In the second quarter, Netflix reported a net income of $3.1 billion ($7.19 per share) compared with $2.15 billion ($4.88 per share) in the like quarter a year ago. Revenue rose 16% to $11.08 billion year over year. It posted free cash flow of $2.27 billion.
Netflix’s financial performance exceeded Ehrlich’s expected earnings per share (EPS) of $7.05 per share as well as projected revenue of $11.04 billion and operating income of $3.68 billion. The Street’s consensus EPS is $7.07.
Netflix said the second quarter’s revenue increase was due to signing up more subscribers, higher prices and increased ad revenue. Every geographic region saw double-digit revenue growth.
Looking ahead, Netflix raised its projected 2025 revenue to $44.8 billion to $45.2 billion from $43.5 billion to $44.5 billion. The higher forecast would reflect the dollar’s weakening, subscriber growth and ad sales. It expects earnings of $6.87 per share for the year.
Shares of Netflix fell less than 1% to $1,263.25 in after-hours trading.
Separately, Netflix also announced on Thursday (July 17) that the first two locations of Netflix House, its food, shopping and entertainment complex based on its streaming hits, will open in late 2025 at the King of Prussia Mall in the Philadelphia area and the Galleria Dallas in Dallas. A third location is slated to open in Las Vegas in 2027.

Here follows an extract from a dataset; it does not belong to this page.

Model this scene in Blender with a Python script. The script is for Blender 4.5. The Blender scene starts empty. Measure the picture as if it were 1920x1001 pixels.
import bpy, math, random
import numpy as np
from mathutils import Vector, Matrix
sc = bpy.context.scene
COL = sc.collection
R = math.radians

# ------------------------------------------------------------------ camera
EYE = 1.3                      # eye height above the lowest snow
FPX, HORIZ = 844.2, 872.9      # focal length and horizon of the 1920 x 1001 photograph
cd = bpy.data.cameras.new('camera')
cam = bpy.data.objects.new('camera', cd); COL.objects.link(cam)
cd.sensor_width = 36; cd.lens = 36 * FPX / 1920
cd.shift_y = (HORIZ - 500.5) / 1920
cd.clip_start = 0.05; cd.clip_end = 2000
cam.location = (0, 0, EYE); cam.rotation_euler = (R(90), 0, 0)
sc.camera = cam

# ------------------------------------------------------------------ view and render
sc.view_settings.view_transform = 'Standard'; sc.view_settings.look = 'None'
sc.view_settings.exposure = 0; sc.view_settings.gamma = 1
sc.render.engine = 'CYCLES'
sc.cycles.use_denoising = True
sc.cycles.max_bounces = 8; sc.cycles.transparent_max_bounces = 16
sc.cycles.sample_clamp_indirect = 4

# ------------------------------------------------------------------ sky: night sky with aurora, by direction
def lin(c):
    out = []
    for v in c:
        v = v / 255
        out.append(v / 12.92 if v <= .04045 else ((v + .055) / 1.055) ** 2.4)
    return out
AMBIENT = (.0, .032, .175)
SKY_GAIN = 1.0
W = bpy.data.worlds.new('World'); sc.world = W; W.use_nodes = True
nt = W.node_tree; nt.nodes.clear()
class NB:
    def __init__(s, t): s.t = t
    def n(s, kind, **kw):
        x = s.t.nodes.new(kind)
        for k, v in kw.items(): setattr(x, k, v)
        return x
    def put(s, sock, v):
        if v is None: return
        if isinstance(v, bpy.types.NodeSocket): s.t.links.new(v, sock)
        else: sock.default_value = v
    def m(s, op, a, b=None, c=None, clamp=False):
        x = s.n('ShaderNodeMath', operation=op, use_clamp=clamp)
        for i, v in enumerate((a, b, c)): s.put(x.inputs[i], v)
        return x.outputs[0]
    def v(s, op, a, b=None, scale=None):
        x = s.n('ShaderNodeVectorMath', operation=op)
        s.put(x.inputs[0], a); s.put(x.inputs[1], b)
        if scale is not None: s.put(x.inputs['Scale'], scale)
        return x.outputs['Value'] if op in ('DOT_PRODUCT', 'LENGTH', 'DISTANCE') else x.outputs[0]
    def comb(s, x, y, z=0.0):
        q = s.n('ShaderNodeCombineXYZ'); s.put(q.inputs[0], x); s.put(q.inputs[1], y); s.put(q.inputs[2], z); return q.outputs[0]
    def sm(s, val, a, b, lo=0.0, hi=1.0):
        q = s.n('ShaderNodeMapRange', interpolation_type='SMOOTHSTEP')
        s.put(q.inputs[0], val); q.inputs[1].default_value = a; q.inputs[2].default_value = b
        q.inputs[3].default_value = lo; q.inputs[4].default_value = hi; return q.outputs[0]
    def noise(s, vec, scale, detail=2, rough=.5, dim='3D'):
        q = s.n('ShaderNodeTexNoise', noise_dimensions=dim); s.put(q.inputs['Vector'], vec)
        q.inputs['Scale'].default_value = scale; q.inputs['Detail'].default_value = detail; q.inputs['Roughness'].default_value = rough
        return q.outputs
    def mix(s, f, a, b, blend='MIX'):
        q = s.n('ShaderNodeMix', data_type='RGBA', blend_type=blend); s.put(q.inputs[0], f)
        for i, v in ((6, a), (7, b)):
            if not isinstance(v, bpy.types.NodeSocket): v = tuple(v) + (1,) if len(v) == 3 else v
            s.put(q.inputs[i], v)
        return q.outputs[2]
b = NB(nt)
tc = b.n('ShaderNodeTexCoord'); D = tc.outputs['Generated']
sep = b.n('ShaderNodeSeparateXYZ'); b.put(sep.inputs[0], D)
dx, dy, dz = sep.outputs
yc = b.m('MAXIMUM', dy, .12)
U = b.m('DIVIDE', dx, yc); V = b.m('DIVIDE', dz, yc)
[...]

Each complex is more than 100,000 square feet and will feature virtual reality, gaming and other experiences as well as dining, all based on Netflix’s hit shows such as “Squid Game,” “Stranger Things,” “Bridgerton,” “Money Heist,” “One Piece,” among others. For example, fans can play the terrifying “Red Light, Green Light” game from “Squid Game.” Dining is provided by Netflix Bites, where the food also takes its cue from its shows and movies.